It's the first week of March.  The Super Bowl is over.  The Combine is over.  The draft is over a month away.  Yet every sports talk show in the Western world led off, today, with the NFL. @JoeBianchino

All publicity is good publicity.  Never, in a voracious, 24 hour media world in which a person's worst moment can be used to make them a global star, has that statement rang more true.  For the NFL, this means that the league's darker moments, its biggest controversies, can, in some odd, corrupted way, serve to further the product.  Last offseason it was the lockout.  Petty, absurd, and overly drawn out as it was, the NFL lockout overshadowed, in some small part, the seasons of the NBA, NHL - though that doesn't take a lot of effort - and  the MLB, and helped begin the 2011 NFL season in the midst of a heightened fervor that the league hadn't experienced in years.

And now, fresh off of one of their more successful seasons in recent memory, another story has thrust the NFL into prominence.  This time, it is a scandal involving the New Orleans Saints financially rewarding their players for cart off and knockout hits.  The story first broke last week, and since, has dominated news coverage - taking precedence over NCAA games, a battle between two of hockey's best teams, and two brilliant NBA performances (Deron Williams and Rajon Rondo).  It's exactly what the NFL wants, even if it is through this medium.

So much of the NFL's recent success can be attributed to the league's efforts to make football a year-round game, one in which the NFL brand is never too far away.  The start of the season in September.  Super Bowl in the first week of February.  Combine a few weeks later.  Free agency in March.  The Draft in April.  Mini-Camps in May and June.  Training camp in July and August.  No other league, be it the NBA, NCAA, NHL or MLB is without the shadow of the NFL's dominant presence.  And now, at a time in which such a shadow is generally at its absolute weakest, this scandal comes along and darkens the glow - not for the NFL - for the other leagues left thirsting for limelight in its wake.  And that's the point.

The last few days of February and the first days of March are historically penciled in as the weeks in which our crushing disappointment that the NFL season is over finally begins to pass as the NBA, NHL and NCAA seasons ramp up.  But instead of all that, we're talking NFL.  Instead of sitting on a couch Sunday night bemoaning the fact that Rangers-Bruins had been relegated thunder deep in the Sports Center highlight lineup, I sat glued to my television while Sports Center led with the NFL scandal...before succumbing to the anger brought on by Rangers-Bruins barely making the telecast.

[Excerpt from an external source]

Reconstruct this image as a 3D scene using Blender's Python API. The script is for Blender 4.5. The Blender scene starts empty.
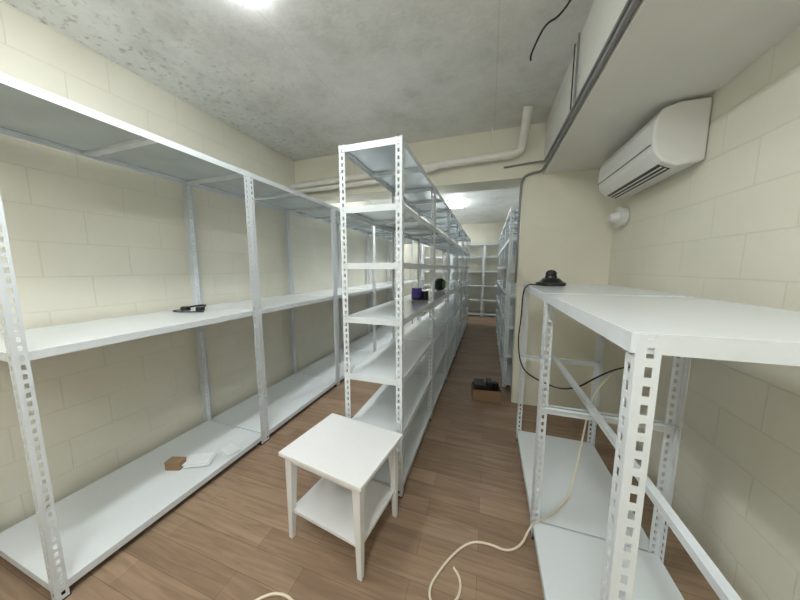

Sure, this story has the potential to be damaging to the NFL, but it won't.  Public opinion is already too divided.  While some think this an unacceptable act of barbarism, others find it much ado about something so common in the league that it really amounts to nothing - doesn't quite roll off the tongue as much as the Shakespeare title, eh?  The bottom line is, there will be no swell of public outrage that forces sponsors from the NFL or otherwise makes this story damaging to the league.  The appropriate parties will be punished, sternly I'm sure, and sometime before training camps open the story will simply go away. In the meantime, during a stretch of months in which the NFL usually plays third fiddle to other American sports, they will dominate the headlines with stories like "Who knew what?  What punishments will the Saints get?  How does this effect their draft?  How does it effect everyone else's draft?  Will other teams be next?  ect. ect. ect."

Sure, it's bad press.  But in today's media, and when you're taking coverage away from leagues that are your competitors, is there really such a thing?  And is this story really that thing?